O intenso odor ao “ar dos tempos”, que me assaltou ao abrir o site da Tax Justice Network, traduz o que esta ONG, e os Relatórios que produz, verdadeiramente são: mais uma forma de combater aquilo que, para alguns, é a fonte de todos os males, qual seja, o horroroso capitalismo. Não importa que as sociedades liberais sejam as mais desenvolvidas e com melhores índices de bem-estar. Não interessa que em tais sociedades os direitos humanos sejam respeitados e que os impostos sirvam para financiar as instituições e as funções do Estado – que é de Direito e Democrático.

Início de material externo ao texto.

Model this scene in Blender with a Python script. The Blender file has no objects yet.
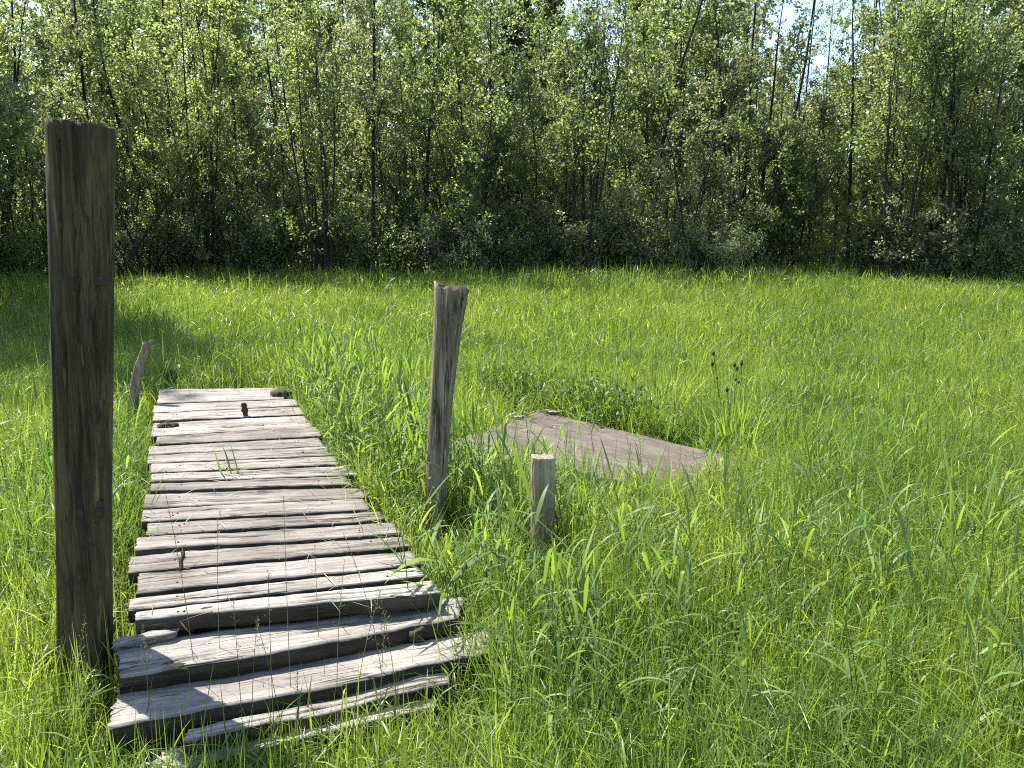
import bpy, math, random
import numpy as np
from mathutils import Vector, noise as mnoise

# ------------------------------------------------------------------ camera, sky, sun, exposure
S = bpy.context.scene
C = S.collection
F, CX, CY, HORIZON = 800.0, 512.0, 384.0, 247.0
CAM_H = 1.55
PITCH = math.atan((CY - HORIZON) / F)
cam_d = bpy.data.cameras.new('camera')
cam = bpy.data.objects.new('camera', cam_d)
C.objects.link(cam)
cam_d.sensor_width = 36
cam_d.lens = F / 1024 * 36
cam_d.clip_start, cam_d.clip_end = 0.05, 2000
cam.location = (0, 0, CAM_H)
cam.rotation_euler = (math.pi / 2 - PITCH, 0, 0)
S.camera = cam

SUN_AZ, SUN_EL = math.radians(-52), math.radians(57)
W = bpy.data.worlds.new('World')
S.world = W
W.use_nodes = True
wn = W.node_tree
bg = wn.nodes['Background']
sky = wn.nodes.new('ShaderNodeTexSky')
sky.sky_type = 'NISHITA'
sky.sun_disc = False
sky.sun_elevation = SUN_EL
sky.sun_rotation = SUN_AZ
sky.air_density, sky.dust_density, sky.ozone_density = 1.0, 0.8, 1.0
wn.links.new(sky.outputs[0], bg.inputs[0])
bg.inputs[1].default_value = 0.125
sd = bpy.data.lights.new('sun', 'SUN')
sd.energy = 5.0
sd.angle = math.radians(0.5)
sd.color = (1.0, 0.95, 0.86)
sun = bpy.data.objects.new('sun', sd)
C.objects.link(sun)
sdir = Vector((math.sin(SUN_AZ) * math.cos(SUN_EL), math.cos(SUN_AZ) * math.cos(SUN_EL), math.sin(SUN_EL)))
sun.rotation_euler = sdir.to_track_quat('Z', 'Y').to_euler()
sun.location = sdir * 60
S.view_settings.view_transform = 'Standard'
S.view_settings.look = 'None'
S.view_settings.exposure = 1.6
S.view_settings.gamma = 1
S.view_settings.use_curve_mapping = False
S.cycles.max_bounces = 8
S.cycles.diffuse_bounces = 6
S.cycles.glossy_bounces = 2
S.cycles.transmission_bounces = 4
S.cycles.use_denoising = False
S.cycles.filter_width = 1.05
S.cycles.sample_clamp_indirect = 6

rng = np.random.default_rng(7)
random.seed(7)

# ------------------------------------------------------------------ helpers
def ray(px, py):
    u, v = (px - CX) / F, (CY - py) / F
    ct, st = math.cos(PITCH), math.sin(PITCH)
    return np.array([u, ct + v * st, -st + v * ct])

def on_plane(px, py, z):
    d = ray(px, py)
    return np.array([0, 0, CAM_H]) + d * ((z - CAM_H) / d[2])

def at_depth(px, py, y):
    d = ray(px, py)
    return np.array([0, 0, CAM_H]) + d * (y / d[1])

def smooth(a, b, x):
    t = np.clip((x - a) / (b - a), 0, 1)
    return t * t * (3 - 2 * t)

_nr = np.random.default_rng(3)
_waves = [(_nr.normal(size=2), _nr.uniform(0, 6.28), k) for k in range(14)]
def field(x, y, scale=1.0, seed=0):
    """smooth pseudo noise in about -1..1"""
    s = 0
    r = np.random.default_rng(100 + seed)
    for k in range(9):
        d = r.normal(size=2) * scale * (0.6 + 0.25 * k)
        s = s + np.sin(x * d[0] + y * d[1] + r.uniform(0, 6.28)) / (1 + 0.25 * k)
    return s / 3.0

def gz(x, y):
    return 0.58 * smooth(8, 21, y) + 0.03 * field(x, y, 0.8, 1) * smooth(0, 6, y)

def build(name, verts, quads=None, tris=None, mat=None, parent=None, attr=None, smooth_shade=False, poly=None):
    me = bpy.data.meshes.new(name)
    verts = np.asarray(verts, dtype=np.float32)
    idx, start, tot = [], [], []
    off = 0
    for arr, n in ((quads, 4), (tris, 3)):
        if arr is None or len(arr) == 0:
            continue
        arr = np.asarray(arr, dtype=np.int32)
        idx.append(arr.ravel())
        start.append(off + np.arange(len(arr), dtype=np.int32) * n)
        tot.append(np.full(len(arr), n, dtype=np.int32))
        off += arr.size
    if poly:
        for p in poly:
            idx.append(np.asarray(p, dtype=np.int32))
            start.append(np.array([off], dtype=np.int32))
            tot.append(np.array([len(p)], dtype=np.int32))
            off += len(p)
    idx, start, tot = np.concatenate(idx), np.concatenate(start), np.concatenate(tot)
    me.vertices.add(len(verts))
    me.vertices.foreach_set('co', verts.ravel())
    me.loops.add(len(idx))
    me.loops.foreach_set('vertex_index', idx)
    me.polygons.add(len(start))
    me.polygons.foreach_set('loop_start', start)
    me.polygons.foreach_set('loop_total', tot)
    if smooth_shade:
        me.polygons.foreach_set('use_smooth', np.ones(len(start), dtype=bool))
    me.update(calc_edges=True)
    if attr is not None:
        for k, v in attr.items():
            a = me.attributes.new(k, 'FLOAT', 'POINT')
            a.data.foreach_set('value', np.asarray(v, dtype=np.float32))
    for m in (mat if isinstance(mat, (list, tuple)) else [mat]):
        me.materials.append(m)
    o = bpy.data.objects.new(name, me)
    C.objects.link(o)
    if parent:
        o.parent = parent
    return o

def empty(name, loc):
    o = bpy.data.objects.new(name, None)
    o.empty_display_size = 0.1
    o.location = loc
    C.objects.link(o)
    return o

def tag(o, label, cat, group=None, kind=None):
    o['label'] = label
    o['category'] = cat
    if group:
        o['group'] = group
    if kind:
        o['kind'] = kind
    return o

class Geo:
    """collects blades, leaves and tubes into one mesh"""
    def __init__(s):
        s.v, s.q, s.t, s.r, s.n = [], [], [], [], 0
    def add(s, v, q=None, t=None, r=None):
        s.v.append(v)
        if q is not None: s.q.append(q + s.n)
        if t is not None: s.t.append(t + s.n)
        s.r.append(np.zeros(len(v)) if r is None else r)
        s.n += len(v)
    def blades(s, root, L, az, elev, droop, width, roll, nseg=3, rnd=None, base=0.6):
        N = len(root)
        if N == 0: return
        if rnd is None: rnd = rng.random(N)
        d0 = np.stack([np.cos(elev) * np.cos(az), np.cos(elev) * np.sin(az), np.sin(elev)], 1)
        sa = az + math.pi / 2 + roll
        side = np.stack([np.cos(sa), np.sin(sa), 0.25 * np.sin(roll * 3)], 1)
        k = 2 * nseg + 1
        v = np.zeros((N, k, 3))
        for i in range(nseg + 1):
            t = i / nseg
            c = root + L[:, None] * (d0 * t)
            c[:, 2] -= L * droop * t * t
            if i == nseg:
                v[:, 2 * nseg] = c
            else:
                wd = width * (base + (1 - base) * min(1, t * 3)) * (1 - t ** 2.2)
                v[:, 2 * i] = c - side * wd[:, None] / 2
                v[:, 2 * i + 1] = c + side * wd[:, None] / 2
        b = np.arange(N)[:, None] * k
        q = []
        for i in range(nseg - 1):
            q.append(b + np.array([2 * i, 2 * i + 1, 2 * i + 3, 2 * i + 2]))
        t_ = b + np.array([2 * nseg - 2, 2 * nseg - 1, 2 * nseg])
        s.add(v.reshape(-1, 3), np.concatenate(q) if q else None, t_, np.repeat(rnd, k))
    def leaves(s, c, ax, nrm, L, Wd, rnd=None, fold=0.12):
        N = len(c)
        if N == 0: return
        if rnd is None: rnd = rng.random(N)
        ax = ax / np.linalg.norm(ax, axis=1, keepdims=True)
        sd_ = np.cross(ax, nrm)
        sd_ /= np.linalg.norm(sd_, axis=1, keepdims=True) + 1e-9
        nn = np.cross(sd_, ax)
        L, Wd = L[:, None], Wd[:, None]
        v = np.stack([c, c + ax * L * 0.45 - sd_ * Wd / 2 + nn * Wd * fold, c + ax * L, c + ax * L * 0.45 + sd_ * Wd / 2 + nn * Wd * fold], 1)
        q = np.arange(N)[:, None] * 4 + np.array([0, 1, 2, 3])
        s.add(v.reshape(-1, 3), q, None, np.repeat(rnd, 4))
    def tube(s, pts, rad, n=5, rnd=0.5, cap=False):
        pts = np.asarray(pts, float)
        rad = np.asarray(rad, float)
        m = len(pts)
        tg = np.gradient(pts, axis=0)
        tg /= np.linalg.norm(tg, axis=1, keepdims=True) + 1e-9
        ref = np.array([0.31, 0.95, 0.05]) if abs(tg[0][2]) > 0.5 else np.array([0.05, 0.1, 1.0])
        a = np.cross(tg, ref); a /= np.linalg.norm(a, axis=1, keepdims=True) + 1e-9
        b = np.cross(tg, a)
        th = np.arange(n) / n * 2 * math.pi
        v = pts[:, None, :] + rad[:, None, None] * (np.cos(th)[None, :, None] * a[:, None, :] + np.sin(th)[None, :, None] * b[:, None, :])
        i = np.arange(m - 1)[:, None] * n
        j = np.arange(n)[None, :]
        j2 = (j + 1) % n
        q = np.stack([i + j, i + j2, i + n + j2, i + n + j], -1).reshape(-1, 4)
        t = None
        if cap and n >= 3:
            e = (m - 1) * n
            t = np.array([[e, e + k, e + k + 1] for k in range(1, n - 1)] + [[0, k + 1, k] for k in range(1, n - 1)])
        s.add(v.reshape(-1, 3), q, t, np.full(m * n, rnd))
    def make(s, name, mat, parent=None, smooth_shade=False):
        return build(name, np.concatenate(s.v), np.concatenate(s.q) if s.q else None, np.concatenate(s.t) if s.t else None, mat, parent, {'rnd': np.concatenate(s.r)}, smooth_shade)

# ------------------------------------------------------------------ materials
def new_mat(name):
    m = bpy.data.materials.new(name)
    m.use_nodes = True
    n = m.node_tree
    n.nodes.clear()
    out = n.nodes.new('ShaderNodeOutputMaterial')
    return m, n, out

def ramp(n, stops, fac):
    r = n.nodes.new('ShaderNodeValToRGB')
    el = r.color_ramp.elements
    while len(el) < len(stops): el.new(0.5)
    for e, (p, c) in zip(el, stops):
        e.position = p
        e.color = (*c, 1) if len(c) == 3 else c
    n.links.new(fac, r.inputs[0])
    return r.outputs[0]

def texnoise(n, vec, scale, detail=4, rough=0.55):
    t = n.nodes.new('ShaderNodeTexNoise')
    t.inputs['Scale'].default_value = scale
    t.inputs['Detail'].default_value = detail
    t.inputs['Roughness'].default_value = rough
    n.links.new(vec, t.inputs['Vector'])
    return t.outputs['Fac']

def mixc(n, fac, a, b, mode='MIX'):
    m = n.nodes.new('ShaderNodeMix')
    m.data_type = 'RGBA'
    m.blend_type = mode
    for sock, val in ((m.inputs[0], fac), (m.inputs[6], a), (m.inputs[7], b)):
        if hasattr(val, 'links'): n.links.new(val, sock)
        elif isinstance(val, (int, float)): sock.default_value = val
        else: sock.default_value = (*val, 1)
    return m.outputs[2]

def math_(n, op, a, b=None, clamp=False):
    m = n.nodes.new('ShaderNodeMath')
    m.operation = op
    m.use_clamp = clamp
    for k, val in enumerate((a, b)):
        if val is None: continue
        if hasattr(val, 'links'): n.links.new(val, m.inputs[k])
        else: m.inputs[k].default_value = val
    return m.outputs[0]

def plant_mat(name, stops, trans=0.45, tcol=(1.35, 1.45, 0.55), spec=0.35, rough=0.45, patch=None, patch_scale=0.35, objvar=0.0):
    m, n, out = new_mat(name)
    at = n.nodes.new('ShaderNodeAttribute'); at.attribute_name = 'rnd'
    fac = at.outputs['Fac']
    if objvar:
        oi = n.nodes.new('ShaderNodeObjectInfo')
        fac = math_(n, 'ADD', fac, math_(n, 'MULTIPLY', math_(n, 'SUBTRACT', oi.outputs['Random'], 0.5), objvar), True)
    col = ramp(n, stops, fac)
    if patch:
        tc = n.nodes.new('ShaderNodeTexCoord')
        p = texnoise(n, tc.outputs['Object'], patch_scale, 3)
        pf = ramp(n, [(0.42, (0, 0, 0)), (0.6, (1, 1, 1))], p)
        col = mixc(n, pf, col, mixc(n, 1.0, col, patch, 'MULTIPLY'))
    pb = n.nodes.new('ShaderNodeBsdfPrincipled')
    pb.inputs['Roughness'].default_value = rough
    pb.inputs['Specular IOR Level'].default_value = spec
    n.links.new(col, pb.inputs['Base Color'])
    tr = n.nodes.new('ShaderNodeBsdfTranslucent')
    n.links.new(mixc(n, 1.0, col, tcol, 'MULTIPLY'), tr.inputs['Color'])
    mx = n.nodes.new('ShaderNodeMixShader')
    mx.inputs[0].default_value = trans
    n.links.new(pb.outputs[0], mx.inputs[1])
    n.links.new(tr.outputs[0], mx.inputs[2])
    n.links.new(mx.outputs[0], out.inputs[0])
    return m

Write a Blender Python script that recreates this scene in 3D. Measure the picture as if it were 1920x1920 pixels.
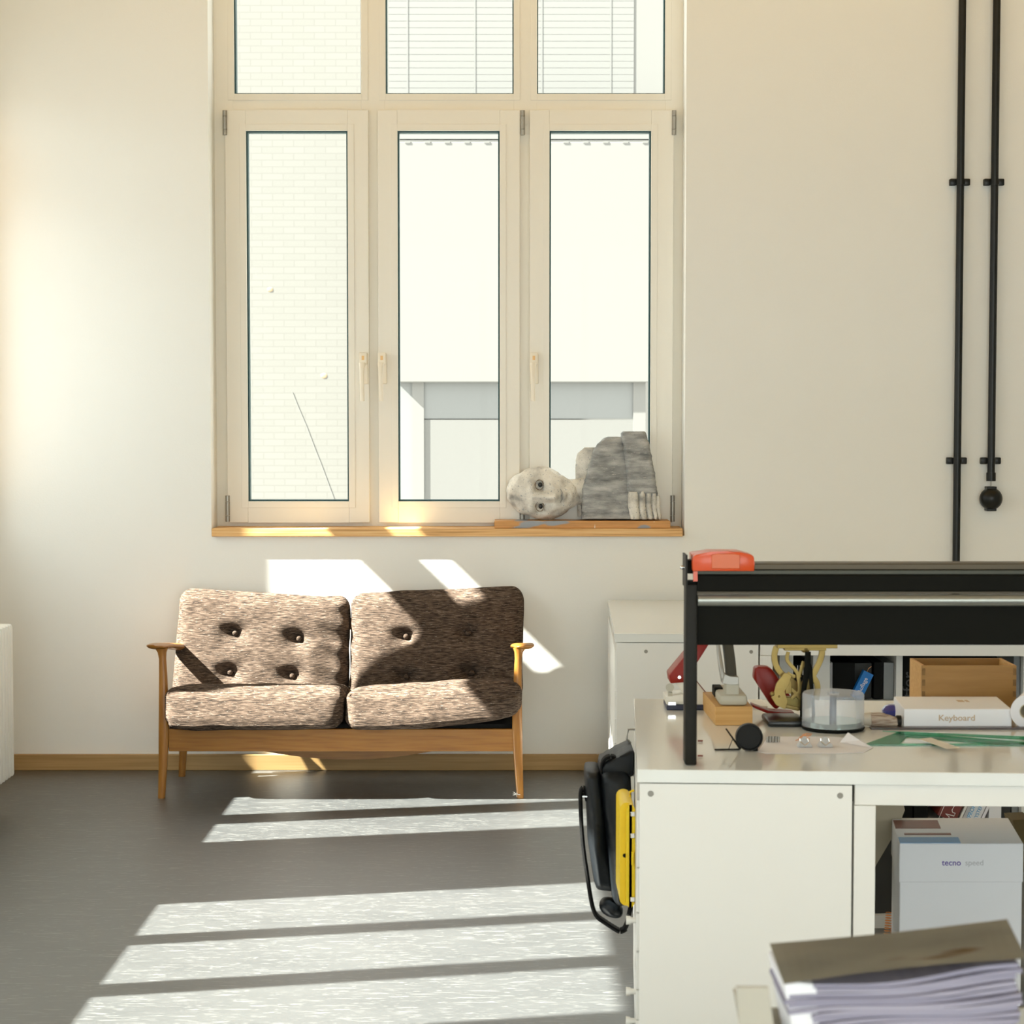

O que importa é que sejamos todos iguais, Estados e pessoas. Por isso é que combatem, em nome de uma inexistente moral fiscal (seja lá isso o que for), a possibilidade de os Estados escolherem como modelam o seu sistema fiscal, concorrendo sadiamente pelo investimento e pelo desenvolvimento económico. Tudo isso é mau – como qualquer urbanita, armado com o seu iPhone enquanto sorve um machiatto no Starbucks, explicará facilmente: os impostos são apenas mais uma ferramenta na construção dessa sociedade ideal que se persegue desde o século XIX, por caminhos pejados de fome, sangue e milhões de mortos.

Muito cuidado, pois: os velhos lobos com pele de cordeiro novo continuam por aí. Alguns até fazem relatórios sobre justiça fiscal.